Check out the cover of Jazz Owls, a Novel of the Zoot Suit Riots by Margarita Engle, illustrated by Rudy Gutierrez (Atheneum, June 2018). Note: a young adult novel-in-verse about the Zoot Suit Riots in 1943.
Margarita says:
“During World War II, my hometown of Los Angeles, California became the scene of riots so strange that they don’t seem real, unless viewed through the lens of modern trends toward increasing racial violence.
“Sailors on their way to the battlefields of World War II attacked
Mexican-American teenage boys, beating them, stripping them of their zoot suits, and setting the clothing on fire. Unwilling to arrest men in
uniform, police arrested the zooters instead.
“Clothes were not the real motive behind these shocking attacks. Interracial swing dancing was the trigger for white supremacist violence.
“I chose to narrate this complex story in free verse, using many voices, including a Mexican-American family, a Cuban musician, policemen, sailors, reporters, and the ghost of a murdered man.
“I hope Jazz Owls will help young readers understand how World War II changed the roles of women, as well as the hopes and dreams of Latinos in the U.S.”
Cynsational Notes
Margarita Engle is the 2017-2019 national Young People’s Poet Laureate, and the first Latino to receive that honor.
She is the Cuban-American author of many verse novels, including The Surrender Tree, a Newbery Honor winner, and The Lightning Dreamer, a PEN USA Award recipient.
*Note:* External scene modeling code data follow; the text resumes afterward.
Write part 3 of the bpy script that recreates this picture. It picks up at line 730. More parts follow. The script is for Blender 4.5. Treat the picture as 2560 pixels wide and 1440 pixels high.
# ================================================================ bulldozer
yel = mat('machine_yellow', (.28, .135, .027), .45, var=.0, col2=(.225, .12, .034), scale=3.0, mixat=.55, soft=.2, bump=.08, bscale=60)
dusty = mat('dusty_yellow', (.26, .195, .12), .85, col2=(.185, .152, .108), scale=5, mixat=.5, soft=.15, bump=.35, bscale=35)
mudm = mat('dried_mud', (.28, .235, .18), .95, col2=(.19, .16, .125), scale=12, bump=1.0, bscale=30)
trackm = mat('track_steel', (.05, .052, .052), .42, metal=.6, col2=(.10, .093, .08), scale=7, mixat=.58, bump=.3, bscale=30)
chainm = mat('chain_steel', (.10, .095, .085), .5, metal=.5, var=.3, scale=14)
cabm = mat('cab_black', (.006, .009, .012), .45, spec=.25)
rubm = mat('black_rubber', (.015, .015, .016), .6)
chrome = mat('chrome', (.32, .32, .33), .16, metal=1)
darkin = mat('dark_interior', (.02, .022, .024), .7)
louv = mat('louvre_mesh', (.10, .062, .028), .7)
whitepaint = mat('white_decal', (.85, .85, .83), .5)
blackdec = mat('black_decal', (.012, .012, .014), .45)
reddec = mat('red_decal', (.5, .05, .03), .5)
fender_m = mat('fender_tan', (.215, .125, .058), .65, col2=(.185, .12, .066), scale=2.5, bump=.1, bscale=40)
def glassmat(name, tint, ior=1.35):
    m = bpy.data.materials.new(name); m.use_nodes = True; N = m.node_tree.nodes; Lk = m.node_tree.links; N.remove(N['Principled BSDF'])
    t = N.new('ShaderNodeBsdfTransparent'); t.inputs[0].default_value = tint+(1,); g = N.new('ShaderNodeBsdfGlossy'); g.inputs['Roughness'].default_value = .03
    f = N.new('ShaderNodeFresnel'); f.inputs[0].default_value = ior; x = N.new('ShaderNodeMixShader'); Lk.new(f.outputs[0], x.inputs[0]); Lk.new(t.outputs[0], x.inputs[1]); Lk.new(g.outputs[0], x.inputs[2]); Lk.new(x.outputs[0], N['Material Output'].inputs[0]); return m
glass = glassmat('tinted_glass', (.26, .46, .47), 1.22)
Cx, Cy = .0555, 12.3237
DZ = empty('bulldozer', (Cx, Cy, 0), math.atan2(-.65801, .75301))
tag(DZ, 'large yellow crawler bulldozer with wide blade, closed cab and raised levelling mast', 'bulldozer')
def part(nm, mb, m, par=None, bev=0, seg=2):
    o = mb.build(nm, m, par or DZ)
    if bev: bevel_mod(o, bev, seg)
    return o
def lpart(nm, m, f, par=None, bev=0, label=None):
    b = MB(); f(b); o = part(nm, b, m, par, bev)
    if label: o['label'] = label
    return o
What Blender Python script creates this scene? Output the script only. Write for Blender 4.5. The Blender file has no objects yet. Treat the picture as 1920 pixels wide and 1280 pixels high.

Her verse memoir, Enchanted Air, received the Pura Belpré Award, Golden Kite Award, Walter Dean Myers Honor, Lee Bennett Hopkins Poetry Award, and Arnold Adoff Poetry Award, among others.
Drum Dream Girl received the Charlotte Zolotow Award for best picture book text.
Her newest verse novel about the island is Forest World, and her newest picture books are All the Way to Havana, and Miguel’s Brave Knight, Young Cervantes and His Dream of Don Quixote.
Books forthcoming in 2018 include The Flying Girl, How Aída de Acosta learned to Soar, and Jazz Owls, a Novel of the Zoot Suit Riots.
Margarita was born in Los Angeles, but developed a deep attachment to her mother’s homeland during childhood summers with relatives. She was trained as an agronomist and botanist. She lives in central California with her husband.